Oh yeah, amazing story too. As always.

Augh. I've had this and Ambitions on my read-later list forever, because I knew I would be heartbroken afterwards, and I don't deal well with it. I get ... very involved with stories that are well written.
Same reason I've been putting off The Games We Play.

This was well written. :fluttercry:

I CRIED.
AND I NEVER CRY AT FANFICS.
You are a god at writing!

goes on to the ever growing read later list :facehoof:

Truly a beautiful story. There were some times when pony fanfics broke the shell of ice around my poor heart and caused me to feel. They were, however, mostly about separations (most of them about the final one all of will have to face sometime--death). And this one--it's quite the opposite. A fic about a difficult reunion, so to speak. And still, it managed to pierce my heart's defenses and hit it right in the feels. :pinkiesad2:

Magnificent story, both this one and Ambition in which you set the universe, so to speak.

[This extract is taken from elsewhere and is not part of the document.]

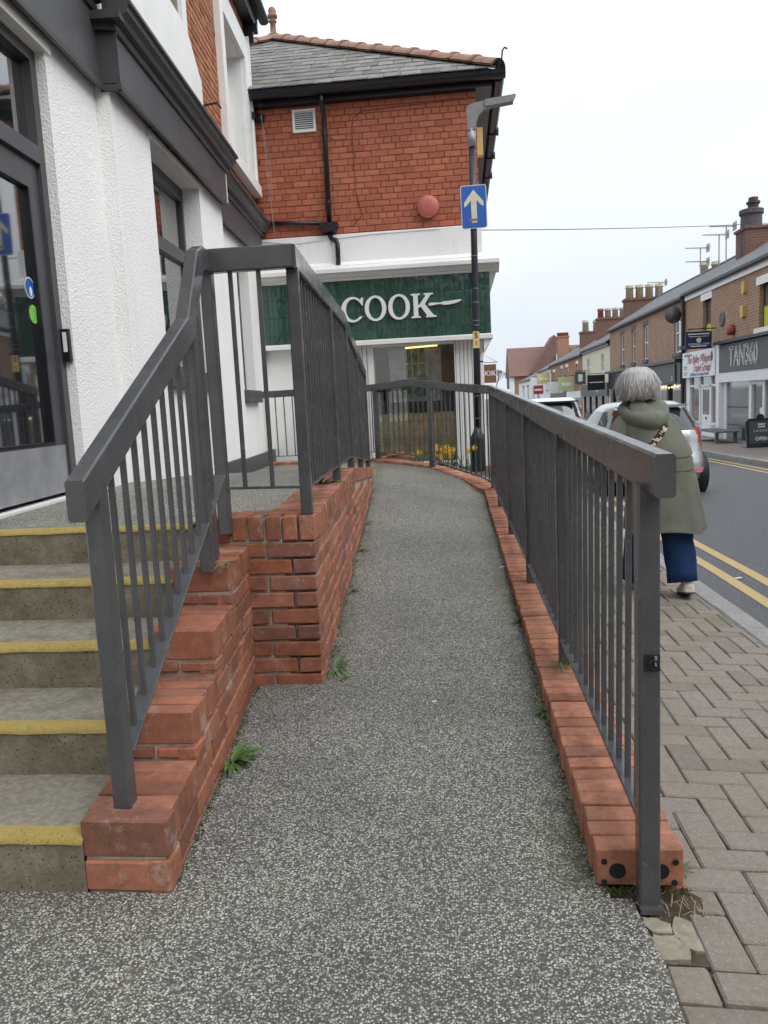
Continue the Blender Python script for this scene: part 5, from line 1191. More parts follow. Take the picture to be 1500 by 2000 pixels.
for ya, yb in ((27.72, 29.3), (29.52, 31.2), (31.42, 33.2), (33.42, 35.3), (35.52, 37.4), (37.62, 39.6)):
    tp(T2, 'shop_pane', 'dark_glass', ((XT + .06, ya, .1), (XT + .07, yb, 1.395))); tp(T2, 'stall_riser', 'shop_black', ((XT + .0, ya, GB - .2), (XT + .1, yb, .095)))
tp(T2, 'window_notice', 'teal_glass', ((XT + .03, 29.7, .6), (XT + .05, 31.0, 1.15)))
for k in range(14): MB().lathe([(.012, -.03), (.035, 0), (.012, .03)], (XT - .03, 28 + k * .38, 1.32 + .03 * math.sin(k * 1.7)), 6).build('fairy_light', 'warm_bulb', T2, xf=S)
# --- cream house
T3 = house('cream_terrace_house', 'cream rendered terraced house with grey shopfront and two narrow windows', 40.4, 49.2, 'cream_render', gut=3.72, ridge=5.0, holes=[(42.1, 42.9, 2.3, 3.2), (46.6, 47.5, 2.2, 3.2), (40.7, 49.0, GB, 1.7)])
for a, b, z in ((42.1, 42.9, 2.3), (46.6, 47.5, 2.2)): win(T3, a, b, z, 3.2, sill=None, lint=None)
tp(T3, 'eaves_board', 'black_plastic', ((XT - .1, 40.4, 3.52), (XT - .002, 49.2, 3.66))); f3_ = tp(T3, 'fascia', 'sign_slate', ((XT - .12, 40.6, 1.05), (XT + .1, 49.1, 1.72)))
wtext(T3, 'HAIR', .45, 'sign_white', 43.5, 1.4, XT - .13, parent=f3_)
for k in range(5): tp(T3, 'shop_pier', 'brown_frame', ((XT, 40.7 + k * 2.0, GB - .2), (XT + .1, 40.9 + k * 2.0, 1.04)))
tp(T3, 'shop_pane', 'dark_glass', ((XT + .06, 40.9, .1), (XT + .07, 48.9, 1.04))); tp(T3, 'stall_riser', 'sign_slate', ((XT + .02, 40.9, GB - .2), (XT + .1, 48.9, .09)))
# --- further houses
T4 = house('orange_brick_house', 'orange brick terraced house with white lintels beyond the cream house', 49.2, 66, 'orange_brick', gut=3.58, ridge=4.9, holes=[(51, 51.9, 1.9, 3.1), (55.6, 57, 1.9, 3.1), (58.5, 59.5, 1.9, 3.1), (63, 64.5, 1.6, 3.0), (49.6, 65.7, GB, 1.35)])
for a, b, z0, z1 in ((51, 51.9, 1.9, 3.1), (55.6, 57, 1.9, 3.1), (58.5, 59.5, 1.9, 3.1), (63, 64.5, 1.6, 3.0)): win(T4, a, b, z0, z1, sill='white_trim', lint='white_trim')
tp(T4, 'shop_front', 'shop_black', ((XT + .0, 49.6, GB - .2), (XT + .1, 65.7, .3))); tp(T4, 'shop_pane', 'dark_glass', ((XT + .06, 49.6, .3), (XT + .07, 65.7, 1.0))); tp(T4, 'fascia', 'white_shop', ((XT - .1, 49.6, 1.0), (XT + .1, 56, 1.4))); tp(T4, 'fascia', 'shop_black', ((XT - .12, 56.1, 1.0), (XT + .1, 65.7, 1.36)))
T5 = house('white_terrace_house', 'white painted terraced house beyond the orange brick house', 66, 76, 'white_paint', gut=3.42, ridge=4.7, holes=[(68, 69.2, 1.7, 2.9), (72, 73.2, 1.7, 2.9)])
for a in (68, 72): win(T5, a, a + 1.2, 1.7, 2.9)
T6 = house('white_terrace_house', 'far low white terraced house near the end of the row', 76, 98, 'white_paint', gut=2.9, ridge=4.0, holes=[(78, 80, .9, 2.2), (84, 86, .9, 2.2), (90, 92, .9, 2.2)], front=7.15)
for a in (78, 84, 90): win(T6, a, a + 2, .9, 2.2, front=7.15)
# projecting signs down the row
def proj_sign(nm, lab, x0, x1, y, z0, z1, m, extra=()):
    r = thing(nm, lab, 'shop sign', S((x1, y, z0))); b = MB().box((x0, y, z0), (x1, y + .06, z1)).build('board', m, r, xf=S)
    MB().bar((x0 + .05, y + .03, z1 + .06), (XT + .02, y + .03, z1 + .06), .03, .03, .004).build('bracket', 'black_iron', r, xf=S)
    for q in extra: MB().box((x0 + (x1 - x0) * q[0], y - .008, z0 + (z1 - z0) * q[1]), (x0 + (x1 - x0) * q[2], y - .002, z0 + (z1 - z0) * q[3])).build('print', q[4], b, xf=S)
proj_sign('projecting_sign', 'black square projecting sign with white line beside the dark fascia', 6.35, 7.2, 40.7, 1.38, 2.12, 'sign_black', [(.1, .48, .9, .54, 'sign_white')])
proj_sign('projecting_sign', 'dark framed projecting sign with pale emblem on the cream house', 6.7, 7.32, 47.5, 1.75, 2.5, 'sign_slate', [(.3, .25, .7, .8, 'sign_white')])
proj_sign('projecting_sign', 'pale green projecting sign on the orange brick house', 6.35, 7.35, 52.5, 1.45, 2.35, 'sign_green', [(.2, .35, .8, .6, 'sign_white')])
proj_sign('projecting_sign', 'white projecting sign beside the pale green sign', 6.2, 7.3, 57.5, 1.35, 2.15, 'sign_white')
proj_sign('projecting_sign', 'yellow projecting sign high on the orange brick house', 6.2, 7.2, 65, 2.15, 2.95, 'sign_yellow', [(.15, .4, .85, .6, 'sign_white')])
proj_sign('projecting_sign', 'round-cornered white projecting sign on the white house', 6.1, 7.2, 70, 1.8, 2.8, 'sign_white')
nr_ = thing('red_street_sign', 'dark red square street sign with white band on a post far down the road', 'road sign', S((5.0, 60, -.3)))
b = MB().box((5.45, 60, 1.35), (6.15, 60.05, 1.98)).build('plate', 'sign_red', nr_, xf=S); MB().box((5.52, 59.98, 1.6), (6.08, 59.995, 1.72)).build('band', 'sign_white', b, xf=S)
MB().tube([(5.8, 60.08, -.4), (5.8, 60.08, 1.95)], .05, 8).build('post', 'galv', nr_, xf=S)
# --- chimneys
def chimney(label, y, x0, x1, z0, z1, pots, m='dark_brick', potm='pot_cream', ph=.55, pr=.16, dy=.8):
    c_ = thing('chimney_stack', label, 'chimney', S(((x0 + x1) / 2, y, z0)))
    MB().box((x0, y - dy / 2, z0), (x1, y + dy / 2, z1 - .12)).build('stack', m, c_, xf=S); MB().box((x0 - .05, y - dy / 2 - .05, z1 - .12), (x1 + .05, y + dy / 2 + .05, z1)).build('capping', m, c_, xf=S)
    for k in range(pots):
        x = x0 + (x1 - x0) * (k + .5) / pots
        MB().lathe([(pr, 0), (pr * .92, ph * .75), (pr * 1.15, ph * .78), (pr * 1.15, ph * .86), (pr * .95, ph * .87)] + [(pr * 1.1, ph), (pr * .8, ph)], (x, y, z1), 12).build('pot', potm if k or potm != 'pot_mix' else 'pot_red', c_, True, xf=S)
mat('pot_mix', (.42, .40, .34), .85, .2, 9)
chimney('dark brick chimney stack with four cream pots at the fascia house', 40.5, 8.15, 10.0, 3.6, 5.68, 4, ph=.62, pr=.19)
chimney('dark brick chimney stack with three mixed pots behind the cream house', 49.3, 8.3, 10.0, 3.4, 5.62, 4, 'dark_brick', 'pot_mix', .55, .18)
chimney('wide brick chimney stack with two cream pots beyond the cream house', 57, 8.45, 9.9, 3.4, 5.45, 2, ph=.75, pr=.22)
chimney('tall red brick chimney stack down the terrace', 68, 8.2, 9.1, 3.4, 6.0, 4, 'orange_brick', 'pot_red', .3, .14)
chimney('two cream pots on a stack behind the ridge', 34, 9.75, 10.65, 4.2, 5.62, 2, ph=.6, pr=.17)
cr_ = thing('chimney_stack', 'dark round brick chimney with cowl on the nearest house', 'chimney', S((9.0, 26, 4.4)))
MB().box((8.65, 25.4, 4.4), (10.9, 26.3, 5.86)).build('stack', 'dark_brick', cr_, xf=S); MB().box((8.6, 25.35, 5.86), (10.95, 26.35, 5.94)).build('capping', 'dark_brick', cr_, xf=S)
brick_wall_mat('soot_brick', (.075, .07, .08), (.10, .09, .10), (.07, .065, .075), (.16, .15, .15))
MB().lathe([(.32, 5.0), (.30, 6.30), (.345, 6.33), (.345, 6.46), (.30, 6.48), (.16, 6.49)], (8.93, 25.8, 0), 16).build('flue', 'soot_brick', cr_, xf=S)
MB().lathe([(.15, 6.49), (.16, 6.62), (.20, 6.64), (.20, 6.70), (.14, 6.71), (.14, 6.82), (.05, 6.84)], (8.98, 25.8, 0), 12).build('cowl', 'brown_frame', cr_, xf=S)
# --- aerials
for i, (y, z0, z1, lab) in enumerate(((31.5, 5.0, 6.4, 'double TV aerial on a tall pole, leftmost of the three over the near roof'), (29.35, 5.2, 6.45, 'TV aerial on a pole, middle of the three over the near roof'), (28.6, 5.2, 6.58, 'TV aerial on the tallest pole, nearest the dark round chimney'), (37.6, 5.0, 6.02, 'small TV aerial by the four cream pots'))):
    a = thing('tv_aerial', lab, 'aerial', S((9.1, y, z0)), group='aerials on the terrace roofs')
    MB().tube([(9.1, y, z0 - .5), (9.1, y, z1)], .022, 6).build('pole', 'aerial_metal', a, xf=S)
    for zz in ((z1 - .03, z1 - .52) if i == 0 else (z1 - .03,)):
        MB().tube([(8.55, y, zz + .04), (9.42, y, zz)], .016, 5).build('boom', 'aerial_metal', a, xf=S)
        for k in range(10):
            x = 8.58 + k * .092; l_ = .12 + .018 * k; MB().tube([(x, y - l_, zz + .036 - k * .004), (x, y + l_, zz + .036 - k * .004)], .007, 4).build('element', 'aerial_metal', a, xf=S)
        MB().box((9.36, y - .18, zz - .14), (9.38, y + .18, zz + .14)).build('reflector', 'aerial_metal', a, xf=S)
# --- far gabled building closing the street
TG = thing('far_gabled_building', 'large far building with red-brown tiled roof and gable closing the street view', 'building', (9, 110, 0))
FYY = 112.0
def G(x, z, y=FYY): return (x, y, z)
MB().box((7.6, FYY, -.8), (18, FYY + 9, 4.2)).build('wall', 'orange_brick', TG)
MB().add([(6.9, FYY - .6, 4.0), (18.5, FYY - .6, 4.0), (18.5, FYY + 4.5, 8.1), (6.9, FYY + 4.5, 8.1), (6.9, FYY + 9.6, 4.0), (18.5, FYY + 9.6, 4.0)], [(0, 1, 2, 3), (3, 2, 5, 4), (0, 3, 4), (1, 5, 2)]).build('roof', 'roof_tile', TG)
MB().prism([(9.6, 4.2), (17.2, 4.2), (16.4, 6.2), (13.0, 9.3)], lambda p, q, h: (p, h, q), FYY - .7, FYY + 5).build('gable', 'roof_tile', TG)
wbx = MB().box((13.2, FYY - 1.1, 4.4), (15.6, FYY - .71, 6.6)).build('white_panel', 'white_paint', TG)
MB().box((7.0, FYY + .2, 2.4), (7.6, FYY + 8, 4.0)).build('timber_storey', 'brown_frame', TG); MB().box((6.9, FYY - .1, .4), (7.58, FYY + .19, 3.9)).build('timber_corner', 'white_paint', TG)
# bare far trees at the end of the street
mat('twig', (.16, .13, .12), .9)
for i, (x, y, h) in enumerate(((5.6, 125, 4.5), (4.3, 150, 5.0))):
    t = thing('bare_tree', ('bare winter tree at the far end of the street beside the tiled building', 'paler bare winter tree furthest down the street')[i], 'tree', (x, y, -.8))
    b = MB(); cr_b = MB(); r = random.Random(i)
    b.tube([(x, y, -.8), (x + .1, y, h * .4)], [.25, .16], 7)
    def grow(p, d, l_, rr, n):
        q = p + d * l_; cr_b.tube([p, q], [rr, rr * .65], 4, False)
        if n:
            for _ in range(3): grow(q, (d + Vector((r.uniform(-.8, .8), r.uniform(-.8, .8), r.uniform(-.1, .7)))).normalized(), l_ * .72, rr * .6, n - 1)
    grow(Vector((x + .1, y, h * .4)), Vector((0, 0, 1)), h * .28, .12, 5)
    b.build('trunk', 'twig', t); cr_b.build('crown', 'twig', t)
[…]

It's such a loss to see you go. I will certainly miss your amazing writing. :pinkiesad2:

The relationships we have between a brother or sister is our first friendship, and perhaps the most meaningful. So when that relationship inevitably changes as siblings grow and mature can be simply heart wrenching, if they grow apart.

How have I not favorited this yet?

Out of all the fics on this site, this is the one that's come closest to hitting me in the heart. Not exactly a bullseye, but might as well be.